WHAT IS ASKED -> Exactly reproduce the lines that follow.
::::::
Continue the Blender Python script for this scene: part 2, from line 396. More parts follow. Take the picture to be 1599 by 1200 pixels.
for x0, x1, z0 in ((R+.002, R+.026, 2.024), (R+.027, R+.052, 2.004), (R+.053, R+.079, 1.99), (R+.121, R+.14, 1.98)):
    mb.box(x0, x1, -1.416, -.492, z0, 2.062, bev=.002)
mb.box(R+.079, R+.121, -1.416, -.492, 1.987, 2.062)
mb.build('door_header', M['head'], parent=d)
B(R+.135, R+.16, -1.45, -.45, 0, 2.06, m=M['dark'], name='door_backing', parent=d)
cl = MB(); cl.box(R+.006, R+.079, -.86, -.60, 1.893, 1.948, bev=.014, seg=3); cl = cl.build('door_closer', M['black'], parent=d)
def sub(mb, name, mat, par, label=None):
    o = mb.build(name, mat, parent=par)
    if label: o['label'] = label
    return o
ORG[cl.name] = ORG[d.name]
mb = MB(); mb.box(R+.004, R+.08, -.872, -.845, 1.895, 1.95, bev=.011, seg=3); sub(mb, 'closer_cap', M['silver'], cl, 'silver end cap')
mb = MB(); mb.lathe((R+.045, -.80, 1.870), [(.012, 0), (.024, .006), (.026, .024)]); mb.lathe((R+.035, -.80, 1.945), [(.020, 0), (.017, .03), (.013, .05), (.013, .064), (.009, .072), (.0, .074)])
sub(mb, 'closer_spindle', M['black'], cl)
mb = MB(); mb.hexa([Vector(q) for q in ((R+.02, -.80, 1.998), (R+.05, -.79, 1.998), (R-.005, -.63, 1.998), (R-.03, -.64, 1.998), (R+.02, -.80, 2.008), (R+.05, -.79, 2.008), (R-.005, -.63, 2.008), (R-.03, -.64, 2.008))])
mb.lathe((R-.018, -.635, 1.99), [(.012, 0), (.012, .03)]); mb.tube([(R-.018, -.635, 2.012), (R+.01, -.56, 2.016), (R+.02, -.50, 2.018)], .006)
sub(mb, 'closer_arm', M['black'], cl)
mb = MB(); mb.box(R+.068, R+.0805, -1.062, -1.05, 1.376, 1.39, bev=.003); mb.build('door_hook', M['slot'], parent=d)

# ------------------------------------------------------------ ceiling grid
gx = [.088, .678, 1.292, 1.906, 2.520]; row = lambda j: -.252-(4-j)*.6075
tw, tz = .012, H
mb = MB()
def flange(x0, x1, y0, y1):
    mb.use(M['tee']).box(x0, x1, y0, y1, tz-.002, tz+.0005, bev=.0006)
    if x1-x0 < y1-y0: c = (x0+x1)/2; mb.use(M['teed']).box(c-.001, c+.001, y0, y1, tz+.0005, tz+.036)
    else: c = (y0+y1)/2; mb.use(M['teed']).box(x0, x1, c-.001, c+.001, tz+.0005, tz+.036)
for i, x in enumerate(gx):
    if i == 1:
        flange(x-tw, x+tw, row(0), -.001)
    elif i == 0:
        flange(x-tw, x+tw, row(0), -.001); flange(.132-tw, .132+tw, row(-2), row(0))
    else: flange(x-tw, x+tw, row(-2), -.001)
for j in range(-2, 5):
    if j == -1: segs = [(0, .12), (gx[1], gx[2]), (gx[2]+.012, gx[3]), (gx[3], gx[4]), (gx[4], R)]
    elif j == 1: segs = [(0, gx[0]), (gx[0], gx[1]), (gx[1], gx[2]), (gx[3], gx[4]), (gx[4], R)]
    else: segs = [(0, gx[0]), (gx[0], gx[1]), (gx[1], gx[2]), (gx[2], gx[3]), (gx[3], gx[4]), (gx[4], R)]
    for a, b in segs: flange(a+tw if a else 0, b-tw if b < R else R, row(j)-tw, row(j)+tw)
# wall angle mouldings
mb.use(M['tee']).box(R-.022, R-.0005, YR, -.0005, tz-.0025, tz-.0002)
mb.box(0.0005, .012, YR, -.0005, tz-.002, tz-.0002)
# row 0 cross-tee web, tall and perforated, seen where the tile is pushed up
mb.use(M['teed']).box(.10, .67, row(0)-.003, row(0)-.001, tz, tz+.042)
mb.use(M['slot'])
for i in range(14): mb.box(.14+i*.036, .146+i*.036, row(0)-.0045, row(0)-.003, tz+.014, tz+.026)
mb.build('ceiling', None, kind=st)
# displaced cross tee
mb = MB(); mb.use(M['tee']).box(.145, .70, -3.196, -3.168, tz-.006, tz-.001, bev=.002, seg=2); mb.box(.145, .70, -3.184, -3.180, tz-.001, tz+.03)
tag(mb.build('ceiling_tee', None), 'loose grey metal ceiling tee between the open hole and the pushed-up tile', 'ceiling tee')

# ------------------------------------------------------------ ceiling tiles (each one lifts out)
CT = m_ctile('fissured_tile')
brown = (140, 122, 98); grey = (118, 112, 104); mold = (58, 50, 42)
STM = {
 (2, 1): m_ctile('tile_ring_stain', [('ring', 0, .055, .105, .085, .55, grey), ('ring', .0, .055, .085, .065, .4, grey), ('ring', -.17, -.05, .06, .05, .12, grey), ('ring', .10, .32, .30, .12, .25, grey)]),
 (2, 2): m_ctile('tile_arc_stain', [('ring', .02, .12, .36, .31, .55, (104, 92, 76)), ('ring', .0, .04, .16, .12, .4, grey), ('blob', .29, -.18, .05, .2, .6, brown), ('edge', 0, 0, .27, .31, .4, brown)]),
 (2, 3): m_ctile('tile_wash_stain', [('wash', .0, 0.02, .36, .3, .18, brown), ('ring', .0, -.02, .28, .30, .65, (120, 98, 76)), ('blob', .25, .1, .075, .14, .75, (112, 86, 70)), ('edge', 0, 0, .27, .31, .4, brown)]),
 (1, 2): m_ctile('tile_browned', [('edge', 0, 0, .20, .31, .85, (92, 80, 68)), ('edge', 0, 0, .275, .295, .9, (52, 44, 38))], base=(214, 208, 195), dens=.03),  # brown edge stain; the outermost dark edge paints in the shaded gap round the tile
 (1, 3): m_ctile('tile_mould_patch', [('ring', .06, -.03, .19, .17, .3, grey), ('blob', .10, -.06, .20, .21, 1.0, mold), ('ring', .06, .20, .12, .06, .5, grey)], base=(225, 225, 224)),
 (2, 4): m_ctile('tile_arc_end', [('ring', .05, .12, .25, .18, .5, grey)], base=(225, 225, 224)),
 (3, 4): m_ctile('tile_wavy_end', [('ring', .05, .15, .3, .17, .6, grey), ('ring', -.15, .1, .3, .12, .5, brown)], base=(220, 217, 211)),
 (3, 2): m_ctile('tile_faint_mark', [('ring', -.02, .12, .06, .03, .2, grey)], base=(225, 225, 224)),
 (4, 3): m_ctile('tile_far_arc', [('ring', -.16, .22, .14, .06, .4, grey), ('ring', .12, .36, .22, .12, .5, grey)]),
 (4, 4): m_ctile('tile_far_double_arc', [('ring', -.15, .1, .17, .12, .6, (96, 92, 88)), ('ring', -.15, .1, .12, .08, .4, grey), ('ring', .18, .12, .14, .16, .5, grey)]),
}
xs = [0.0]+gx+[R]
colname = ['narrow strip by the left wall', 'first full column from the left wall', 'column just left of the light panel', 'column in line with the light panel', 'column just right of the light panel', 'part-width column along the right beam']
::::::
EXPECTED ANSWER ->
Continue the Blender Python script for this scene: part 2, from line 396. More parts follow. Take the picture to be 1599 by 1200 pixels.
for x0, x1, z0 in ((R+.002, R+.026, 2.024), (R+.027, R+.052, 2.004), (R+.053, R+.079, 1.99), (R+.121, R+.14, 1.98)):
    mb.box(x0, x1, -1.416, -.492, z0, 2.062, bev=.002)
mb.box(R+.079, R+.121, -1.416, -.492, 1.987, 2.062)
mb.build('door_header', M['head'], parent=d)
B(R+.135, R+.16, -1.45, -.45, 0, 2.06, m=M['dark'], name='door_backing', parent=d)
cl = MB(); cl.box(R+.006, R+.079, -.86, -.60, 1.893, 1.948, bev=.014, seg=3); cl = cl.build('door_closer', M['black'], parent=d)
def sub(mb, name, mat, par, label=None):
    o = mb.build(name, mat, parent=par)
    if label: o['label'] = label
    return o
ORG[cl.name] = ORG[d.name]
mb = MB(); mb.box(R+.004, R+.08, -.872, -.845, 1.895, 1.95, bev=.011, seg=3); sub(mb, 'closer_cap', M['silver'], cl, 'silver end cap')
mb = MB(); mb.lathe((R+.045, -.80, 1.870), [(.012, 0), (.024, .006), (.026, .024)]); mb.lathe((R+.035, -.80, 1.945), [(.020, 0), (.017, .03), (.013, .05), (.013, .064), (.009, .072), (.0, .074)])
sub(mb, 'closer_spindle', M['black'], cl)
mb = MB(); mb.hexa([Vector(q) for q in ((R+.02, -.80, 1.998), (R+.05, -.79, 1.998), (R-.005, -.63, 1.998), (R-.03, -.64, 1.998), (R+.02, -.80, 2.008), (R+.05, -.79, 2.008), (R-.005, -.63, 2.008), (R-.03, -.64, 2.008))])
mb.lathe((R-.018, -.635, 1.99), [(.012, 0), (.012, .03)]); mb.tube([(R-.018, -.635, 2.012), (R+.01, -.56, 2.016), (R+.02, -.50, 2.018)], .006)
sub(mb, 'closer_arm', M['black'], cl)
mb = MB(); mb.box(R+.068, R+.0805, -1.062, -1.05, 1.376, 1.39, bev=.003); mb.build('door_hook', M['slot'], parent=d)

# ------------------------------------------------------------ ceiling grid
gx = [.088, .678, 1.292, 1.906, 2.520]; row = lambda j: -.252-(4-j)*.6075
tw, tz = .012, H
mb = MB()
def flange(x0, x1, y0, y1):
    mb.use(M['tee']).box(x0, x1, y0, y1, tz-.002, tz+.0005, bev=.0006)
    if x1-x0 < y1-y0: c = (x0+x1)/2; mb.use(M['teed']).box(c-.001, c+.001, y0, y1, tz+.0005, tz+.036)
    else: c = (y0+y1)/2; mb.use(M['teed']).box(x0, x1, c-.001, c+.001, tz+.0005, tz+.036)
for i, x in enumerate(gx):
    if i == 1:
        flange(x-tw, x+tw, row(0), -.001)
    elif i == 0:
        flange(x-tw, x+tw, row(0), -.001); flange(.132-tw, .132+tw, row(-2), row(0))
    else: flange(x-tw, x+tw, row(-2), -.001)
for j in range(-2, 5):
    if j == -1: segs = [(0, .12), (gx[1], gx[2]), (gx[2]+.012, gx[3]), (gx[3], gx[4]), (gx[4], R)]
    elif j == 1: segs = [(0, gx[0]), (gx[0], gx[1]), (gx[1], gx[2]), (gx[3], gx[4]), (gx[4], R)]
    else: segs = [(0, gx[0]), (gx[0], gx[1]), (gx[1], gx[2]), (gx[2], gx[3]), (gx[3], gx[4]), (gx[4], R)]
    for a, b in segs: flange(a+tw if a else 0, b-tw if b < R else R, row(j)-tw, row(j)+tw)
# wall angle mouldings
mb.use(M['tee']).box(R-.022, R-.0005, YR, -.0005, tz-.0025, tz-.0002)
mb.box(0.0005, .012, YR, -.0005, tz-.002, tz-.0002)
# row 0 cross-tee web, tall and perforated, seen where the tile is pushed up
mb.use(M['teed']).box(.10, .67, row(0)-.003, row(0)-.001, tz, tz+.042)
mb.use(M['slot'])
for i in range(14): mb.box(.14+i*.036, .146+i*.036, row(0)-.0045, row(0)-.003, tz+.014, tz+.026)
mb.build('ceiling', None, kind=st)
# displaced cross tee
mb = MB(); mb.use(M['tee']).box(.145, .70, -3.196, -3.168, tz-.006, tz-.001, bev=.002, seg=2); mb.box(.145, .70, -3.184, -3.180, tz-.001, tz+.03)
tag(mb.build('ceiling_tee', None), 'loose grey metal ceiling tee between the open hole and the pushed-up tile', 'ceiling tee')

# ------------------------------------------------------------ ceiling tiles (each one lifts out)
CT = m_ctile('fissured_tile')
brown = (140, 122, 98); grey = (118, 112, 104); mold = (58, 50, 42)
STM = {
 (2, 1): m_ctile('tile_ring_stain', [('ring', 0, .055, .105, .085, .55, grey), ('ring', .0, .055, .085, .065, .4, grey), ('ring', -.17, -.05, .06, .05, .12, grey), ('ring', .10, .32, .30, .12, .25, grey)]),
 (2, 2): m_ctile('tile_arc_stain', [('ring', .02, .12, .36, .31, .55, (104, 92, 76)), ('ring', .0, .04, .16, .12, .4, grey), ('blob', .29, -.18, .05, .2, .6, brown), ('edge', 0, 0, .27, .31, .4, brown)]),
 (2, 3): m_ctile('tile_wash_stain', [('wash', .0, 0.02, .36, .3, .18, brown), ('ring', .0, -.02, .28, .30, .65, (120, 98, 76)), ('blob', .25, .1, .075, .14, .75, (112, 86, 70)), ('edge', 0, 0, .27, .31, .4, brown)]),
 (1, 2): m_ctile('tile_browned', [('edge', 0, 0, .20, .31, .85, (92, 80, 68)), ('edge', 0, 0, .275, .295, .9, (52, 44, 38))], base=(214, 208, 195), dens=.03),  # brown edge stain; the outermost dark edge paints in the shaded gap round the tile
 (1, 3): m_ctile('tile_mould_patch', [('ring', .06, -.03, .19, .17, .3, grey), ('blob', .10, -.06, .20, .21, 1.0, mold), ('ring', .06, .20, .12, .06, .5, grey)], base=(225, 225, 224)),
 (2, 4): m_ctile('tile_arc_end', [('ring', .05, .12, .25, .18, .5, grey)], base=(225, 225, 224)),
 (3, 4): m_ctile('tile_wavy_end', [('ring', .05, .15, .3, .17, .6, grey), ('ring', -.15, .1, .3, .12, .5, brown)], base=(220, 217, 211)),
 (3, 2): m_ctile('tile_faint_mark', [('ring', -.02, .12, .06, .03, .2, grey)], base=(225, 225, 224)),
 (4, 3): m_ctile('tile_far_arc', [('ring', -.16, .22, .14, .06, .4, grey), ('ring', .12, .36, .22, .12, .5, grey)]),
 (4, 4): m_ctile('tile_far_double_arc', [('ring', -.15, .1, .17, .12, .6, (96, 92, 88)), ('ring', -.15, .1, .12, .08, .4, grey), ('ring', .18, .12, .14, .16, .5, grey)]),
}
xs = [0.0]+gx+[R]
colname = ['narrow strip by the left wall', 'first full column from the left wall', 'column just left of the light panel', 'column in line with the light panel', 'column just right of the light panel', 'part-width column along the right beam']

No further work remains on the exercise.